▶ CHALLENGE
From the first line of the data down to and including the line with "CAM = np.array([0.0, 0.0, 1.65])", copy everything exactly, leaving out pictures.

▶ MATERIAL
--*--
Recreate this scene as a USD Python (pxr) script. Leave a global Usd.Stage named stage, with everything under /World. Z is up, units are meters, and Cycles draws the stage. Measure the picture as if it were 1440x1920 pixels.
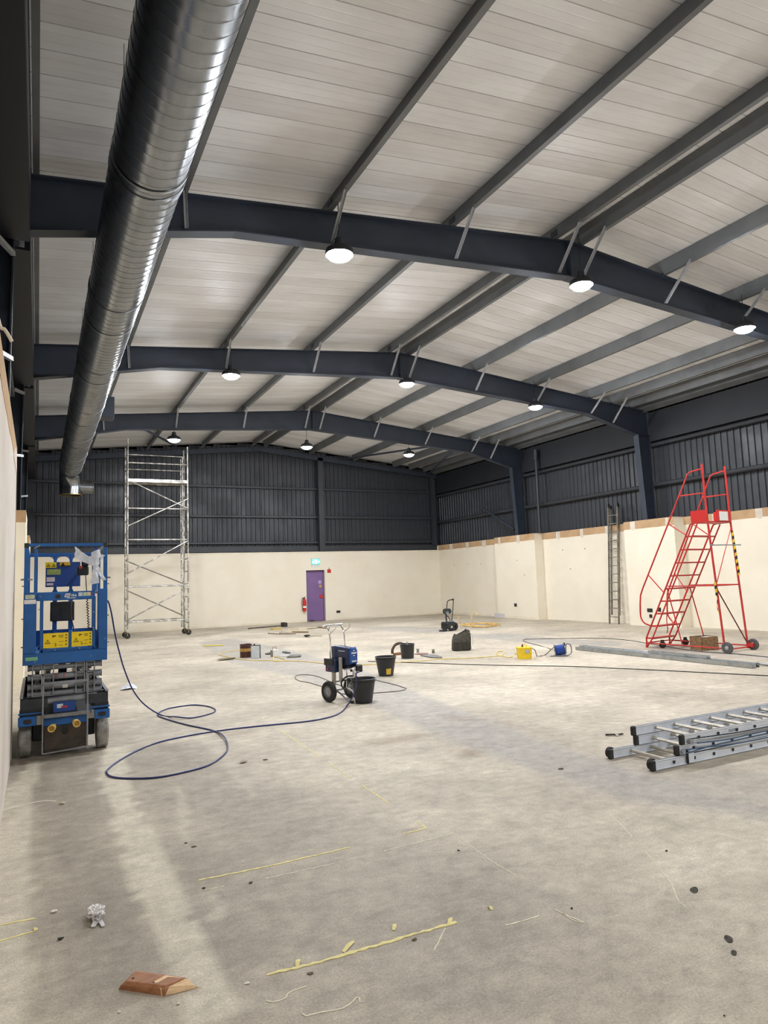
import math, random
import numpy as np
import trimesh
import usdkit, meshkit
from pxr import Usd, UsdGeom, UsdLux, UsdShade, Sdf, Gf
from scipy.spatial import ConvexHull

random.seed(7)
RNG = np.random.default_rng(7)
stage = Usd.Stage.CreateInMemory()
UsdGeom.SetStageUpAxis(stage, UsdGeom.Tokens.z)
UsdGeom.SetStageMetersPerUnit(stage, 1.0)
UsdGeom.Xform.Define(stage, '/World')
UsdGeom.Scope.Define(stage, '/World/Looks')
PI = math.pi

# ------------------------------------------------------------------ camera, light, exposure
EXPOSURE = 0.0
LAMP_STRENGTH = 640.0
FPX, PITCH, YAW, ROLL = 1291.256, math.radians(5.62027), math.radians(26.7253), math.radians(-1.97707)
CAM = np.array([0.0, 0.0, 1.65])


def cam_basis():
    cy, sy, cp, sp = math.cos(YAW), math.sin(YAW), math.cos(PITCH), math.sin(PITCH)
    fwd = np.array([sy * cp, cy * cp, sp])
    right = np.array([cy, -sy, 0.0])
    up = np.cross(right, fwd)
    c, s = math.cos(ROLL), math.sin(ROLL)
    return c * right + s * up, -s * right + c * up, fwd


CR, CU, CF = cam_basis()
camera = UsdGeom.Camera.Define(stage, '/World/camera')
M = Gf.Matrix4d(1.0)
for i, v in enumerate((CR, CU, -CF)):
    M.SetRow3(i, Gf.Vec3d(*map(float, v)))
M.SetTranslateOnly(Gf.Vec3d(*CAM))
camera.AddTransformOp().Set(M)
camera.CreateHorizontalApertureAttr(36.0)
camera.CreateVerticalApertureAttr(48.0)
camera.CreateFocalLengthAttr(36.0 * FPX / 1440)
camera.CreateClippingRangeAttr(Gf.Vec2f(0.05, 200))
camera.CreateExposureAttr(EXPOSURE)


def at(px, py, axis=2, val=0.0):
    """The point of the plane axis = val that was measured at this place of the photograph (1440 x 1920)."""
    d = CR * (px - 720) / FPX + CU * (960 - py) / FPX + CF
    return CAM + d * (val - CAM[axis]) / d[axis]


# ------------------------------------------------------------------ materials
LOOKS = {}


def mat(name, c1, c2=None, scale=3.0, detail=4.0, rough=0.5, rough2=None, metal=0.0, bump=0.0, bump_scale=None, spec=0.5, obj=False, lo=0.35, hi=0.65, emit=None, vscale=None):
    """Principled material whose colour wanders between c1 and c2 with noise."""
    if name in LOOKS:
        return LOOKS[name]
    nodes = {'p': ('principled_bsdf', {'base_color': c1, 'roughness': rough, 'metallic': metal, 'specular_ior_level': spec})}
    links = []
    if emit:
        nodes['p'][1].update(emission_color=c1, emission_strength=emit)
    if c2 is not None or bump or rough2 is not None:
        nodes['tc'] = ('texture_coordinate', {}) if obj else ('geometry', {})
        src = 'tc.object' if obj else 'tc.position'
        if vscale:
            nodes['mp'] = ('mapping', {'scale': vscale})
            links.append((src, 'mp.vector'))
            src = 'mp.vector'
        nodes['n'] = ('noise_texture', {'scale': scale, 'detail': detail, 'roughness': 0.6})
        links.append((src, 'n.vector'))
        if c2 is not None:
            nodes['r'] = ('rgb_ramp', {'ramp': [(lo, c1), (hi, c2)]})
            links += [('n.fac', 'r.fac'), ('r.color', 'p.base_color')]
        if rough2 is not None:
            nodes['mr'] = ('map_range', {'from_min': lo, 'from_max': hi, 'to_min': rough, 'to_max': rough2, 'clamp': True})
            links += [('n.fac', 'mr.value'), ('mr.result', 'p.roughness')]
        if bump:
            nodes['n2'] = ('noise_texture', {'scale': bump_scale or scale * 4, 'detail': 3.0})
            nodes['b'] = ('bump', {'strength': bump, 'distance': 0.01})
            links += [(src, 'n2.vector'), ('n2.fac', 'b.height'), ('b.normal', 'p.normal')]
    LOOKS[name] = usdkit.material(stage, '/World/Looks/' + name, nodes, links, surface='p.BSDF')
    return LOOKS[name]


def srgb(r, g, b):
    f = lambda c: (c / 255) / 12.92 if c / 255 <= 0.04045 else ((c / 255 + 0.055) / 1.055) ** 2.4
    return (f(r), f(g), f(b))


CREAM = mat('cream_paint', srgb(239, 232, 215), srgb(234, 225, 206), scale=0.9, rough=0.75, bump=0.05, bump_scale=30)
CREAM_EDGE = mat('pale_paint_edge', srgb(236, 228, 210), srgb(222, 212, 192), scale=2, rough=0.8)
PLASTER = mat('white_plaster', srgb(222, 212, 198), srgb(205, 194, 180), scale=2.5, rough=0.85)
SKIM = mat('skim_plaster', srgb(222, 215, 206), srgb(203, 193, 182), scale=0.8, detail=3, rough=0.85, bump=0.05)
BOARD = mat('bare_plasterboard', srgb(196, 164, 126), srgb(180, 148, 112), scale=2.2, rough=0.9)
CLAD = mat('charcoal_cladding_paint', srgb(54, 57, 63), srgb(48, 51, 57), scale=1.2, rough=0.38, rough2=0.55, bump=0.03, bump_scale=3)
STEEL = mat('navy_steel_paint', srgb(48, 56, 70), srgb(42, 50, 63), scale=1.5, rough=0.5, rough2=0.6)
LINER = mat('white_liner_sheet', srgb(226, 227, 229), srgb(211, 211, 213), scale=0.7, rough=0.5, vscale=(1, 3, 1))
LINER2 = mat('white_liner_sheet_aged', srgb(219, 219, 220), srgb(204, 203, 204), scale=0.8, rough=0.5, vscale=(1, 3, 1))
PURLIN = mat('grey_purlin_steel', srgb(112, 115, 117), srgb(98, 101, 104), scale=1.5, rough=0.5, metal=0.3)
BRACE = mat('galvanised_brace', srgb(172, 175, 179), srgb(152, 155, 160), scale=6, rough=0.45, metal=0.2)
GALV = mat('galvanised_duct', srgb(146, 149, 153), srgb(128, 132, 136), scale=2, rough=0.22, rough2=0.33, metal=1.0)
GALV2 = mat('galvanised_steel', srgb(176, 180, 182), srgb(150, 155, 158), scale=9, rough=0.3, rough2=0.45, metal=0.9)
ALU = mat('aluminium', srgb(205, 205, 203), srgb(176, 176, 174), scale=6, rough=0.3, rough2=0.45, metal=0.9)
ALU_PAINTY = mat('paint_splashed_aluminium', srgb(214, 211, 205), srgb(150, 147, 140), scale=5, rough=0.45, metal=0.5, lo=0.42, hi=0.55)
ALU_DULL = mat('dull_aluminium', srgb(150, 145, 136), srgb(120, 115, 106), scale=6, rough=0.5, metal=0.5)
CHROME = mat('chrome', srgb(225, 226, 228), rough=0.12, metal=1.0)
BLACK = mat('black_plastic', srgb(30, 31, 33), srgb(40, 41, 43), scale=8, rough=0.5)
RUBBER = mat('black_rubber', srgb(34, 34, 34), srgb(52, 51, 49), scale=12, rough=0.8)
LAMP_BODY = mat('lamp_housing', srgb(38, 40, 44), rough=0.45, metal=0.3)
FASCIA = mat('dark_fascia_paint', srgb(31, 34, 41), srgb(27, 30, 37), scale=1.5, rough=0.6)
LAMP_GLOW = usdkit.material(stage, '/World/Looks/lamp_glow', {'e': ('emission', {'color': (0.95, 0.965, 1.0), 'strength': LAMP_STRENGTH})}, surface='e.emission')
HALF_RED = mat('red_paint', srgb(205, 52, 48), srgb(180, 44, 42), scale=5, rough=0.4)
RED = mat('red_gloss', srgb(200, 40, 38), rough=0.35)
BLUE = mat('lift_blue_paint', srgb(24, 98, 172), srgb(30, 88, 152), scale=4, rough=0.42, rough2=0.6)
BLUE_D = mat('deep_blue_paint', srgb(22, 66, 138), rough=0.45)
YELLOW = mat('safety_yellow', srgb(240, 205, 30), srgb(228, 192, 26), scale=8, rough=0.5)
WHITE = mat('white_print', srgb(232, 232, 230), rough=0.6)
DARK_PRINT = mat('black_print', srgb(28, 26, 20), rough=0.6)
GREY_METAL = mat('grey_scissor_steel', srgb(150, 154, 160), srgb(124, 128, 134), scale=7, rough=0.38, metal=0.2)
DARK_METAL = mat('dark_scissor_steel', srgb(60, 64, 70), srgb(46, 49, 54), scale=7, rough=0.45, metal=0.3)
TYRE = mat('dusty_tyre', srgb(158, 154, 148), srgb(118, 115, 110), scale=14, rough=0.9)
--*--
▶ OUTPUT OF THE TASK
Recreate this scene as a USD Python (pxr) script. Leave a global Usd.Stage named stage, with everything under /World. Z is up, units are meters, and Cycles draws the stage. Measure the picture as if it were 1440x1920 pixels.
import math, random
import numpy as np
import trimesh
import usdkit, meshkit
from pxr import Usd, UsdGeom, UsdLux, UsdShade, Sdf, Gf
from scipy.spatial import ConvexHull

random.seed(7)
RNG = np.random.default_rng(7)
stage = Usd.Stage.CreateInMemory()
UsdGeom.SetStageUpAxis(stage, UsdGeom.Tokens.z)
UsdGeom.SetStageMetersPerUnit(stage, 1.0)
UsdGeom.Xform.Define(stage, '/World')
UsdGeom.Scope.Define(stage, '/World/Looks')
PI = math.pi

# ------------------------------------------------------------------ camera, light, exposure
EXPOSURE = 0.0
LAMP_STRENGTH = 640.0
FPX, PITCH, YAW, ROLL = 1291.256, math.radians(5.62027), math.radians(26.7253), math.radians(-1.97707)
CAM = np.array([0.0, 0.0, 1.65])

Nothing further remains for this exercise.